Incredibly, Manchester City ended the season qualifying for the UEFA Cup via the Fair Play League, in spite of Dunne’s dismissal on the last day. They would be led their by Mark Hughes as Eriksson received his promised marching orders. The Swede has since taken roles as Mexico and Ivory Coast national manager, as well as a stint in charge of Leicester City, though currently he’s coining it in managing in China. Hughes’ relationship with Shinawatra had very little time to blossom as, on the 1st September 2008, Manchester City were purchased by the Abu Dhabi group for £200m, changing the course of the club’s history forever. Hughes lasted only 18 months before Roberto Mancini arrived to spark the beginning of Manchester City’s rise to the top.
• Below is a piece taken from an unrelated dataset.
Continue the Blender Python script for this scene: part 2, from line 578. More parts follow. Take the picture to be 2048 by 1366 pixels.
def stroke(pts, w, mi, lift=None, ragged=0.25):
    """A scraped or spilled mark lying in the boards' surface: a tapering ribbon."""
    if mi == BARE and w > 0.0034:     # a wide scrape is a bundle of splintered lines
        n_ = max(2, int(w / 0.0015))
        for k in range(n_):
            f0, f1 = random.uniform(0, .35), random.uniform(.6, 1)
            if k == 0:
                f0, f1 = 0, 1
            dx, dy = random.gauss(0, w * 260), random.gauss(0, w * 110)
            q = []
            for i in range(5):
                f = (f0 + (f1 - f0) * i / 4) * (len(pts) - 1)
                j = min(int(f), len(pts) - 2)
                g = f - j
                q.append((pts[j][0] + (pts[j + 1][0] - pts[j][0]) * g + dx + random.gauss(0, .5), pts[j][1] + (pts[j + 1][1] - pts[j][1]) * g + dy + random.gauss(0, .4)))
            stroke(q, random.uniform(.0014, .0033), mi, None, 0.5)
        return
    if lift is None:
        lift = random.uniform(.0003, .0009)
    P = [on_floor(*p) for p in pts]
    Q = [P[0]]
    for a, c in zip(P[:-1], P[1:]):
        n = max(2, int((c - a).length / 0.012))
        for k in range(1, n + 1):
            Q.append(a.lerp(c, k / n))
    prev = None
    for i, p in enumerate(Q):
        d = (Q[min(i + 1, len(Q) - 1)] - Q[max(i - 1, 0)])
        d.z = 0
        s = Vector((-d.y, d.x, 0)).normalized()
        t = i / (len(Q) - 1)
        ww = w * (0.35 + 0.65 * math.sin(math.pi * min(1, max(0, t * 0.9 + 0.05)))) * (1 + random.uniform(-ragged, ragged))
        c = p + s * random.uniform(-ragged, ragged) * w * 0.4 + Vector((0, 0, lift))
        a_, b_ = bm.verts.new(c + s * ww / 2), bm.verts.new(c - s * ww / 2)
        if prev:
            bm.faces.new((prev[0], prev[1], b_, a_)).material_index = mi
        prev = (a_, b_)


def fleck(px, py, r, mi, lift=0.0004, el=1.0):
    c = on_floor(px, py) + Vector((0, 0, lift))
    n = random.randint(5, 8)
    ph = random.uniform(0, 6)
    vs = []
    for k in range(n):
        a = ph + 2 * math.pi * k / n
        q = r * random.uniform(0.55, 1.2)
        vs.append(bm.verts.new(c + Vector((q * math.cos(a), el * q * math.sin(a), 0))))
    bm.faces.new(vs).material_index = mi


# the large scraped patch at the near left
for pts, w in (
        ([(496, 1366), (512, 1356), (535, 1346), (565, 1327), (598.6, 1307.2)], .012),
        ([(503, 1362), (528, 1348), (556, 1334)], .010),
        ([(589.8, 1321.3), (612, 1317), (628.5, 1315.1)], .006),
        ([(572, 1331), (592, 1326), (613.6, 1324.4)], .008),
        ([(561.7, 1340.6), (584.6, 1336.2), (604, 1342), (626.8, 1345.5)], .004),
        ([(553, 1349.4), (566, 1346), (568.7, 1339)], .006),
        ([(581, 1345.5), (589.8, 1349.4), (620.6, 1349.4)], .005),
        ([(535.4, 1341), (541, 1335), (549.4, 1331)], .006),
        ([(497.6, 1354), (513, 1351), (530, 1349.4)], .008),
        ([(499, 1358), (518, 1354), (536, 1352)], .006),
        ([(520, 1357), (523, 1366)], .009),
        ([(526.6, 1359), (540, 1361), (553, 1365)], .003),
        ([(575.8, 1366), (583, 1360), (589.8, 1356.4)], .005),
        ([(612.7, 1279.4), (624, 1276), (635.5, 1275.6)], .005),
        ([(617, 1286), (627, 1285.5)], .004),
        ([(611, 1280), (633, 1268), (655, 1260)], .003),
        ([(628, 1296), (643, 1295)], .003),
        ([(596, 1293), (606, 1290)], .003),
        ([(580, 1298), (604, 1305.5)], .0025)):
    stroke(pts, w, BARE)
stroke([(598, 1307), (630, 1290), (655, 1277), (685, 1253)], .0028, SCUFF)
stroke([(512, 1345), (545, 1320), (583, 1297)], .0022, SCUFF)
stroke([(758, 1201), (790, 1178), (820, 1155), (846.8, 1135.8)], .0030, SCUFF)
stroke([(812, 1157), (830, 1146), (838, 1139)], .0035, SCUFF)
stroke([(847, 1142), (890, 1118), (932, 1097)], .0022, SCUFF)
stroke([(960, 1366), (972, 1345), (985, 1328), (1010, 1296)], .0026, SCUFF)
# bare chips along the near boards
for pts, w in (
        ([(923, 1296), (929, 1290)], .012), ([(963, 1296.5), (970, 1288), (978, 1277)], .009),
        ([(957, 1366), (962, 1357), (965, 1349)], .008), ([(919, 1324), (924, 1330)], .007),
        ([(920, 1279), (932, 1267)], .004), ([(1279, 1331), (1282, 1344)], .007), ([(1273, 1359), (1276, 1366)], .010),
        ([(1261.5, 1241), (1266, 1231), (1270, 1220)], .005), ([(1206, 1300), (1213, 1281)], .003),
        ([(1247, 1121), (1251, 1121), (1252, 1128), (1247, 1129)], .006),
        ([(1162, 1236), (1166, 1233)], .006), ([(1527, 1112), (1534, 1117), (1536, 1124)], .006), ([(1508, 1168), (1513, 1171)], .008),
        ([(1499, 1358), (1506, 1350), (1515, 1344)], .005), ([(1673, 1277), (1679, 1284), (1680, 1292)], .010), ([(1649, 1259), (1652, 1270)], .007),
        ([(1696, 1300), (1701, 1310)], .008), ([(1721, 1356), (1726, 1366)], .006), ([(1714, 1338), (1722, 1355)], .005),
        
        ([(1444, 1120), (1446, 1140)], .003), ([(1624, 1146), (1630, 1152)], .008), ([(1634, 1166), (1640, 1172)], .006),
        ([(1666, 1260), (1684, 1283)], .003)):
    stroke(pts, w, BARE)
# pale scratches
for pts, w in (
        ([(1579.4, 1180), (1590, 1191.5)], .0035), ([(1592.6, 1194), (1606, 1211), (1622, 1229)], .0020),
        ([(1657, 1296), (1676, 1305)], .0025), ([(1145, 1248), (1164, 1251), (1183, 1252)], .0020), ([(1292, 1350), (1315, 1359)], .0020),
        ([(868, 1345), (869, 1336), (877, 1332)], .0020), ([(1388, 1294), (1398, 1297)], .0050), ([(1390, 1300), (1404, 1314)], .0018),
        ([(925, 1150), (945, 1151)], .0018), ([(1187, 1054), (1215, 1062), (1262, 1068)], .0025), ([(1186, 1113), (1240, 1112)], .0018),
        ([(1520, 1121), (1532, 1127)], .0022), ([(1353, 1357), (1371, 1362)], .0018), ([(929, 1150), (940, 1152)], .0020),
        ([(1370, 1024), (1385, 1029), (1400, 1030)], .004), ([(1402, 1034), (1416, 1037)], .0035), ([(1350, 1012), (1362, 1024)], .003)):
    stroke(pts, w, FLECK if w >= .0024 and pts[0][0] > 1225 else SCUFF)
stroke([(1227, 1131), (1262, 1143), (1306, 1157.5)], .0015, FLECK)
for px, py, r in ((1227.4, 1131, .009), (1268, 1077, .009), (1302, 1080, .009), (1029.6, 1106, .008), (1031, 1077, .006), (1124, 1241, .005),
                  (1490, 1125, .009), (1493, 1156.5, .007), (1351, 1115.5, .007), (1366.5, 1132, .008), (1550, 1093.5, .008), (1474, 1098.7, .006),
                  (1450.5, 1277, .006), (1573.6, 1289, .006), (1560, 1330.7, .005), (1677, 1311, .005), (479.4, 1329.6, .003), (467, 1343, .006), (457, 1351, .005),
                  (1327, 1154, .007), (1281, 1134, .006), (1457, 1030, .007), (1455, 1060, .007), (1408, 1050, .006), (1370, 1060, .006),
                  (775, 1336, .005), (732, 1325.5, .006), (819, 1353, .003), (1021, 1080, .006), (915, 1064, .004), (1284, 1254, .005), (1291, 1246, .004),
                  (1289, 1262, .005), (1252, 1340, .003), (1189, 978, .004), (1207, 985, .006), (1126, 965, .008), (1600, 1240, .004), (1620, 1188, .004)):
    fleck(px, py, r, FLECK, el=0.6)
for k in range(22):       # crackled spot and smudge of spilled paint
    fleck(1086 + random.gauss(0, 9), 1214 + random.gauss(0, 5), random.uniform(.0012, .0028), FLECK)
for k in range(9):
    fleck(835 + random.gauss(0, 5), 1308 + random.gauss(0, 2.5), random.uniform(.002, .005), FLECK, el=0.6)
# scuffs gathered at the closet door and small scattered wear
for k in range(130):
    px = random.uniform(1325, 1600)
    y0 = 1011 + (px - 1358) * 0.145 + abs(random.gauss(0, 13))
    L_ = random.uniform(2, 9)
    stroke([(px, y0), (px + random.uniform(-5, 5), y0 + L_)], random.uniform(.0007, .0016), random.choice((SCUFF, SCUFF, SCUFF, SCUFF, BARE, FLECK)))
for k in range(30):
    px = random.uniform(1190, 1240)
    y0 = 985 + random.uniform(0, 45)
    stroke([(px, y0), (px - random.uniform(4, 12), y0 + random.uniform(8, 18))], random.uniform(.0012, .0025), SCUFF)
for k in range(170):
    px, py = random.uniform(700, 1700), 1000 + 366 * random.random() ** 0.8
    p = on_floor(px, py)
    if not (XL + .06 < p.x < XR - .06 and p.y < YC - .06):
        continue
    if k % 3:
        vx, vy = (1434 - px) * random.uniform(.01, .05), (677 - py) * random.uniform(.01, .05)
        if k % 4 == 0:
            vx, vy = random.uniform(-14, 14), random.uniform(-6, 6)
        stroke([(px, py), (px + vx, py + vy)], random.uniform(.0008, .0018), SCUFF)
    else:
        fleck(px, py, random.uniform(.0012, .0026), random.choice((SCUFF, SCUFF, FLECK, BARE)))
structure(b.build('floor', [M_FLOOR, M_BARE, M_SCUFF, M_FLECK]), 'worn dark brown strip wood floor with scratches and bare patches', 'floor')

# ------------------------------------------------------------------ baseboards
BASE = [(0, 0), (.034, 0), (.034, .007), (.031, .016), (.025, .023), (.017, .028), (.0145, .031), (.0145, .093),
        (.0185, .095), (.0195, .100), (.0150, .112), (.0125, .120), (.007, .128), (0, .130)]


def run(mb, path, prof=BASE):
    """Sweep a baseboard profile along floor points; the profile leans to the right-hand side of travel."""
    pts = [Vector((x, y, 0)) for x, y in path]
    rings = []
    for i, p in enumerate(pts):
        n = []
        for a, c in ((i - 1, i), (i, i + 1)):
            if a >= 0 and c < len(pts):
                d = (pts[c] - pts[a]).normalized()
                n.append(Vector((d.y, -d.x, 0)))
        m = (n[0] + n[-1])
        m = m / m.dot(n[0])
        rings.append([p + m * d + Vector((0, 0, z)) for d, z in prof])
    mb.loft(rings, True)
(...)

Gareth Southgate’s Middlesbrough career reached his zenith on that final day, as the club were relegated the following season. After two months in charge of the side in the Championship, he was relieved of his duties and replaced by Gordon Strachan. Boro have returned just once in the intervening decade, but were relegated at the first time of asking. Southgate took a job working with the England U21s in 2013 and, unbelievably, was given the national manager’s job in 2016. He is currently preparing the side for the 2018 World Cup.

Manchester United reasserted their dominance at the top of the Premier League with their second title in a row, despite being taken to the final day by Chelsea and losing both Manchester derbies in a season for the first time since 1970. Typical fare for a City fan, who are no strangers to having a love/hate relationship with their club. Or should that be love/eight?